DATASET EXTRACT.
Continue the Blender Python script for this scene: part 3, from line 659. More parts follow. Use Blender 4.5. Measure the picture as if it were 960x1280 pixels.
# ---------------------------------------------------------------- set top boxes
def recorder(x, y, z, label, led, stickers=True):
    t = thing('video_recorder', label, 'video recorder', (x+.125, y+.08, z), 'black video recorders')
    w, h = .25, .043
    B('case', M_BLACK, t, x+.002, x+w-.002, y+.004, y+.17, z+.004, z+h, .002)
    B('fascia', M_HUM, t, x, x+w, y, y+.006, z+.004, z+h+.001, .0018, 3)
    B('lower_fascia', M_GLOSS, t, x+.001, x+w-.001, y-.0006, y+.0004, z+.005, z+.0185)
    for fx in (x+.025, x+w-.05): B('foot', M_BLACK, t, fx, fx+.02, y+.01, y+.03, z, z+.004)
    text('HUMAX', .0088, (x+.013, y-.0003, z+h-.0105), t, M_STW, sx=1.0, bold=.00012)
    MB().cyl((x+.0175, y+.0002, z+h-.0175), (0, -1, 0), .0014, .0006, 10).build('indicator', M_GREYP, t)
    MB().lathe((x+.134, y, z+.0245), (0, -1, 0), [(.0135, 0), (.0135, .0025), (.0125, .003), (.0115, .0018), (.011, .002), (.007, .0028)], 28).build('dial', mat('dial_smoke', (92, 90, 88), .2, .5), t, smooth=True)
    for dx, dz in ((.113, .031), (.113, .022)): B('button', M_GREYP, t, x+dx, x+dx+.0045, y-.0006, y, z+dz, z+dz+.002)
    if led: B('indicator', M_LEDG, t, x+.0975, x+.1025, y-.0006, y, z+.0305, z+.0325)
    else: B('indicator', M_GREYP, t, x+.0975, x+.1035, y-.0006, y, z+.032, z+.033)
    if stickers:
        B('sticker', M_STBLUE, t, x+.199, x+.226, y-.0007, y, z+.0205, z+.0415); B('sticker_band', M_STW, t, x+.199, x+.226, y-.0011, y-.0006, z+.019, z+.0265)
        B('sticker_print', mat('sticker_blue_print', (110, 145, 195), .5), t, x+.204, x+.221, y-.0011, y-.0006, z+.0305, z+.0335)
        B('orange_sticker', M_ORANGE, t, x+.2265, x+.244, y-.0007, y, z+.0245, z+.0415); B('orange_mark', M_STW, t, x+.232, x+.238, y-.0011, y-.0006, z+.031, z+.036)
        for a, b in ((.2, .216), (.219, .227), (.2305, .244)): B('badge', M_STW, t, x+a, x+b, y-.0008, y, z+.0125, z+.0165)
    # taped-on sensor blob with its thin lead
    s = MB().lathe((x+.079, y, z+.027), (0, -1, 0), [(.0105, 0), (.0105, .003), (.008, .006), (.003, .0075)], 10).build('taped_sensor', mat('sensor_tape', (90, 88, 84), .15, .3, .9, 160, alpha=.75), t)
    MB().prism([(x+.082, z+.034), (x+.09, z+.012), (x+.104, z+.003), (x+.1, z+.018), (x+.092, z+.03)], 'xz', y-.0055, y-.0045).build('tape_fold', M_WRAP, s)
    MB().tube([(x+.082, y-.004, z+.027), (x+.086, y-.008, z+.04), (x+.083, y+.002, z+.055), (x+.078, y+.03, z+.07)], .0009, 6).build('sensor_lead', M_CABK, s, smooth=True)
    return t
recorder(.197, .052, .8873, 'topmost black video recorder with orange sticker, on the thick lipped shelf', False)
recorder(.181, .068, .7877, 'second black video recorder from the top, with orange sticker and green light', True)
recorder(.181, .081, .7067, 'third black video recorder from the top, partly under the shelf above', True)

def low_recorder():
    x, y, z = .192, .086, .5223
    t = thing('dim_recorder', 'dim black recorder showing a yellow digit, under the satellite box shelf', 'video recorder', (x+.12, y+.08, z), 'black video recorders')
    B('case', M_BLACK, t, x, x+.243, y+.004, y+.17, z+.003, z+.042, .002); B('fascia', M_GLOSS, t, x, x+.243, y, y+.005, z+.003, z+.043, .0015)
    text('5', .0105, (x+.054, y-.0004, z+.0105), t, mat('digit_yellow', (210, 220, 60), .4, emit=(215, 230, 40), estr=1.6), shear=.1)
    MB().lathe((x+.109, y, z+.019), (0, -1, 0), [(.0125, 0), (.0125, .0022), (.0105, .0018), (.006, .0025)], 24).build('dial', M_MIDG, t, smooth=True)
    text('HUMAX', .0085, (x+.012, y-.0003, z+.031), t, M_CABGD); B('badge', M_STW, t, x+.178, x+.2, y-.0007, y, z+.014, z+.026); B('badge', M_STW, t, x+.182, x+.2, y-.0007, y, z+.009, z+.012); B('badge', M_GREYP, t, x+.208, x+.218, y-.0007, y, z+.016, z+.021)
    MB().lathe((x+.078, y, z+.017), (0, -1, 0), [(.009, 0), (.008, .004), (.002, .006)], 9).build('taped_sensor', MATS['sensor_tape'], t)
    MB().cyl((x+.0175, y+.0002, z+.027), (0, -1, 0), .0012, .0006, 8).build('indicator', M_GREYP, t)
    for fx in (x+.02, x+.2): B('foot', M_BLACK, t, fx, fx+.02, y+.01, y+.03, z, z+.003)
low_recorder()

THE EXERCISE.
Tally the lines of the listing in which the word "from" occurs, and state the total alone.

THE SOLUTION.
3